The ridiculous is balanced out with the sublime: Regular characters such as the perky and popular female lead, her best friend side kick, the nerdy genius who just wanted to be accepted, witty slacker, and cutthroat future CEO president of the popular fraternity are balanced out with ridiculous characters that allow for the unexpected and the funny. There is a fraternity member who wears mascara, never speaks, and is routinely admonished for creepily watching people sleep. An awkward sorority girl curses all the time and eats obsessively. A southern baptist who takes a purity pledge reveals secret desires to be on the cheerleading squad and sleeps with his cougar-esque landlord. A large muscular, "George-from-Of-Mice-and-Men" fraternity guy gets stumped trying to figure out if the cilantro on his nachos are a vegetable or not. Okay, the last one was pretty stereotypical but is an enjoyable character.

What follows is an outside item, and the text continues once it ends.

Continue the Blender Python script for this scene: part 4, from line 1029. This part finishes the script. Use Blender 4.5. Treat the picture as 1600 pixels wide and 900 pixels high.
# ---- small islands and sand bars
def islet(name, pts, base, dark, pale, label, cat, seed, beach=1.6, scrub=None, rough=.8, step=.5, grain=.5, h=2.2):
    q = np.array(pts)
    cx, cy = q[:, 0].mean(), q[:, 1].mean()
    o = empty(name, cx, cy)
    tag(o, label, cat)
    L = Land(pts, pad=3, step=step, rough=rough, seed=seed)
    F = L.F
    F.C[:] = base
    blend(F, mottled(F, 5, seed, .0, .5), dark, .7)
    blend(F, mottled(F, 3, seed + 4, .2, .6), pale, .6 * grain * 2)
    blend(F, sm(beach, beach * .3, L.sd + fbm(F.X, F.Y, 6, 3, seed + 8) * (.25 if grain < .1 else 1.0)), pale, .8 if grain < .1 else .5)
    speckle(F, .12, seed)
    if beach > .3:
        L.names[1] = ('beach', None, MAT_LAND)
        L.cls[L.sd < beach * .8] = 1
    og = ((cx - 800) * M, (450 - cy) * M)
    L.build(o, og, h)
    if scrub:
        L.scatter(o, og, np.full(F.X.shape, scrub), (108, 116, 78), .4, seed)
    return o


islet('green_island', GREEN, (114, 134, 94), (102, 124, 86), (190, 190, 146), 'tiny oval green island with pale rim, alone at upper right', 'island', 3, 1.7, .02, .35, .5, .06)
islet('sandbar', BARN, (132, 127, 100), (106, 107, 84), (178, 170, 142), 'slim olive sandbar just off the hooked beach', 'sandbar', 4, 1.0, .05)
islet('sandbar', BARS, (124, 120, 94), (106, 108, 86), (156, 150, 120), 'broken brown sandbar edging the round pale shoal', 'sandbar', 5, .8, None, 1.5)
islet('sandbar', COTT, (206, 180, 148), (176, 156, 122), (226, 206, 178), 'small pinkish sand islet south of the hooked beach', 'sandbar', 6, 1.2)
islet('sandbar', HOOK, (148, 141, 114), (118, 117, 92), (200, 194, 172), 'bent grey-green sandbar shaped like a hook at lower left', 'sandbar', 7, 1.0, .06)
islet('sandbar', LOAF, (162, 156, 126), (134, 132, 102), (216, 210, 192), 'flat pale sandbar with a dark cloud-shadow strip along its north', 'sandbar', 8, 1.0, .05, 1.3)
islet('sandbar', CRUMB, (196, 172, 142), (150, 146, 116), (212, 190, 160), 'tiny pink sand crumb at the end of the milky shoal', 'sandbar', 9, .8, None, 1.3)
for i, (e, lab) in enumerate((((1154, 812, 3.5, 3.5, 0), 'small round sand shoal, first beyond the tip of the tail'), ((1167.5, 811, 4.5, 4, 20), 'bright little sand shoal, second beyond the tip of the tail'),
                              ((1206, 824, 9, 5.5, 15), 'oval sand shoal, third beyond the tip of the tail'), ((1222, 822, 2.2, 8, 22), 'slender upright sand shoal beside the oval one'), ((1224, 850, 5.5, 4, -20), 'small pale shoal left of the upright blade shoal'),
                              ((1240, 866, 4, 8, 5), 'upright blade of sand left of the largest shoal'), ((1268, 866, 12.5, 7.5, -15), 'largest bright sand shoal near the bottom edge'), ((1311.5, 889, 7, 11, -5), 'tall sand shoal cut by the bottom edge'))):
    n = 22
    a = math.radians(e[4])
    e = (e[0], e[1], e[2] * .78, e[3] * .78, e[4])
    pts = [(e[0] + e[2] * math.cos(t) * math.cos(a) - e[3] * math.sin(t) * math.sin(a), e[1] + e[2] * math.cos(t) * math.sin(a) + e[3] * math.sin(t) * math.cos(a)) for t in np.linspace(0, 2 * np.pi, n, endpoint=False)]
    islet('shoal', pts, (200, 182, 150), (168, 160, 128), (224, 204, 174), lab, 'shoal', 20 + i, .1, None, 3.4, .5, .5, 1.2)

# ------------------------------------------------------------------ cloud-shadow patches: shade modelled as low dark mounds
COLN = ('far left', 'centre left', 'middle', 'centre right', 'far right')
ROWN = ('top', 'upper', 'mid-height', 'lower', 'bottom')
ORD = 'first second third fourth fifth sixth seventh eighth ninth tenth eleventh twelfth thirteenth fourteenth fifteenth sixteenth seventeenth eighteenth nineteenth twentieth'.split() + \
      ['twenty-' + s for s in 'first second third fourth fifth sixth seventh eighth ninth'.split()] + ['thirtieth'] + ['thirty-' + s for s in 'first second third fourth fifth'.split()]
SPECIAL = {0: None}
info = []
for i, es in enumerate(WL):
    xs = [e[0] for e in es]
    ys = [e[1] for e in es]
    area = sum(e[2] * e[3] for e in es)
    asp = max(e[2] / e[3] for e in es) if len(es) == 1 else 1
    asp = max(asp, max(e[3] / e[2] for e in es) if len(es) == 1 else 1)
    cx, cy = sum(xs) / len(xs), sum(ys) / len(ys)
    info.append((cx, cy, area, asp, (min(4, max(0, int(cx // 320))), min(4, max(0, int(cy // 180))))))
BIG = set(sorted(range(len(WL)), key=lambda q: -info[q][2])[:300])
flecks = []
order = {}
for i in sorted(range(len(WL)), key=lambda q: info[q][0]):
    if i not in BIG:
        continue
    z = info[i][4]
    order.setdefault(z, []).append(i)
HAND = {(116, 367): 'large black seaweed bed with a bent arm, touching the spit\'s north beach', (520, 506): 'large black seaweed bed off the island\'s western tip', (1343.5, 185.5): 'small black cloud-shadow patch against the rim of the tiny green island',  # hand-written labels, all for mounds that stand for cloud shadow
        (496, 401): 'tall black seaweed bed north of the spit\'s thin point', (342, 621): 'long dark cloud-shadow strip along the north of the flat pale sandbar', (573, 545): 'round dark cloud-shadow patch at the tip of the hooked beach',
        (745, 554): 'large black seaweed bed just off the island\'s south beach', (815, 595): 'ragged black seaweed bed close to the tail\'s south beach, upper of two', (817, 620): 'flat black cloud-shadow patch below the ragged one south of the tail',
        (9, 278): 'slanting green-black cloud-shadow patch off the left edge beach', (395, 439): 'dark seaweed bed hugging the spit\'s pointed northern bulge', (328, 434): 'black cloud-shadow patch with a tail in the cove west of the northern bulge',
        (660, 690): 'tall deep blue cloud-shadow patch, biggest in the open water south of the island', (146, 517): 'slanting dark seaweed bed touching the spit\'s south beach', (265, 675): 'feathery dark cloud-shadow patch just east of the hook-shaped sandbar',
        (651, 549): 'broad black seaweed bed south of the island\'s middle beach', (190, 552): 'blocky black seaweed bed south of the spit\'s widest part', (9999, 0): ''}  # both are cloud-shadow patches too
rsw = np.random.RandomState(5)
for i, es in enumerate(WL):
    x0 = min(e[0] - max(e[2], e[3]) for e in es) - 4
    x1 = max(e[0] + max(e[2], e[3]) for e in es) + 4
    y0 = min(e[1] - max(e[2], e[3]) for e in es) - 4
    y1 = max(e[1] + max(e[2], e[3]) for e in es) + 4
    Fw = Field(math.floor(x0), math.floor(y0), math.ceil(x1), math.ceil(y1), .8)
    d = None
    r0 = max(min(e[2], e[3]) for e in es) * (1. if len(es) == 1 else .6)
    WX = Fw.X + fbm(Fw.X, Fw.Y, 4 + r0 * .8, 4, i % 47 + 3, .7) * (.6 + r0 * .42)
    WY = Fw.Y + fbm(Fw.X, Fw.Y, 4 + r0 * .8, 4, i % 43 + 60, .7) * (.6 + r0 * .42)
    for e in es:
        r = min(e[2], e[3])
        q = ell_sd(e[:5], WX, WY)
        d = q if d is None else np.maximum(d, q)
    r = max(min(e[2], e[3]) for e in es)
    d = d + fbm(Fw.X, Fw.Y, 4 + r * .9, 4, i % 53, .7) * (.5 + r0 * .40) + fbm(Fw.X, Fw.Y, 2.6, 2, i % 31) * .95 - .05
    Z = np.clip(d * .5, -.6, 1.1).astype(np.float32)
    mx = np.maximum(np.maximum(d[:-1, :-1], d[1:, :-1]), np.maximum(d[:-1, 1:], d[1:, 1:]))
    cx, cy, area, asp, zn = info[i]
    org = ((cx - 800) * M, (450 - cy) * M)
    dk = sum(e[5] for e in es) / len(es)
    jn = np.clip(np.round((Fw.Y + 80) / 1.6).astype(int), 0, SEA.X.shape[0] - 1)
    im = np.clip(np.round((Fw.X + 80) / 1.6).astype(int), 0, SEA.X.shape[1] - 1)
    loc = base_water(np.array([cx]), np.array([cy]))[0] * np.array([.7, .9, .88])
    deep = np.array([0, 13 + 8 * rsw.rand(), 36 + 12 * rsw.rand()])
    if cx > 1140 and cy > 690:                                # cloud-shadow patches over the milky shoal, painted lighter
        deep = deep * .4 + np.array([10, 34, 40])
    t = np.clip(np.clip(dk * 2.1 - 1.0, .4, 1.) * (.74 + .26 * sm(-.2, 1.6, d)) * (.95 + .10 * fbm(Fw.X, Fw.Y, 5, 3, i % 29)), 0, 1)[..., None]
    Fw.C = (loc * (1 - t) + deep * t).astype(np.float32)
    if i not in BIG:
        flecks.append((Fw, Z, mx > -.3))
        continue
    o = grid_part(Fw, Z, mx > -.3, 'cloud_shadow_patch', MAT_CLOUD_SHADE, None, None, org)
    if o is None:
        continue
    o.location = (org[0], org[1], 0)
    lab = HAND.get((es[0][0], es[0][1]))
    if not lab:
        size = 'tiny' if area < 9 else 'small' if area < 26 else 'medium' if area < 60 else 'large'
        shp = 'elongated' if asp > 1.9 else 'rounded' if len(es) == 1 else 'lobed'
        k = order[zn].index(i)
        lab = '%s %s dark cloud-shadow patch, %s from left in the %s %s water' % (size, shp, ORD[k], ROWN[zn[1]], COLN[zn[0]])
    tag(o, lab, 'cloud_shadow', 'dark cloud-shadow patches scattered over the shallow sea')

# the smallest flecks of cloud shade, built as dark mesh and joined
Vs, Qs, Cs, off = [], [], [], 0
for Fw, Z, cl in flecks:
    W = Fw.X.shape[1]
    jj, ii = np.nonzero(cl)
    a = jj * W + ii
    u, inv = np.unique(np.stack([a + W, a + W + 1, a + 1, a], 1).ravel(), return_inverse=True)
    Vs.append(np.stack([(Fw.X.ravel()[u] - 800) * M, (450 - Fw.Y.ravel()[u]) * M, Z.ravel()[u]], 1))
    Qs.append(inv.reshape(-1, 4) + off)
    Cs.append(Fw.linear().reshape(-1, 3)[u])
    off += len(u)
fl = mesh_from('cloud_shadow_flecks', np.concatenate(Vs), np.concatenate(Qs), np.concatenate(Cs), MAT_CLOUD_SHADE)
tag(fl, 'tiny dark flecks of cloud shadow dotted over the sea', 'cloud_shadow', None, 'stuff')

Some suspension of disbelief is required. The show is supposed to take place in Ohio but since it is filmed in California, it never snows. The genius characters scientific discoveries violate most laws of physics let alone the capabilities of a typical freshman engineering major. However, the writing is quality (the slacker character has some really good dialogue) and the humor fresh enough ("He's smart. He goes to an Ivy League School! Okay, it's Brown but that's pretty close to Ivy league.") to make up for it.

2 comments:

Anonymous said...

I would like to say to the blog public that first: I'm only posting after being specifically told that my personal emails to my brother about his blogs were appreciated but comments are better. He's out there trolling for comments, I'm just telling it like it is.

Second, this post actually would have deserved a full on comment because of my brother's utter astuteness in his description of Greek and the fact he discovered it. I'm actually slightly awed, since i've been addicted to Greek since it's start and consistently think, I'm the only one who watches this brilliant show and as a result they are allowed to get away with some really on the edge comedy and story lines that makes me wonder if ABC family ever actually watch the show or if Kelsey Grammer is holding something HUGE over ABC and using it for his adorable daughter, who is the star of the show. Needless to say, I had NO idea my brilliant brother also had discovered.

Makes me proud, Mr. Grunt, makes me proud.

Deadhedge said...

First sister, I don't need to beg for comments. Blogs work best as a conversation so that's why I encouraged you to be public.

I also thought that I was the only one who watched Greek and also have no idea how ABC Family stumbled on to this show. They are astutely leaving it alone.

We discovered it on Hulu's popular show list so it was pretty random.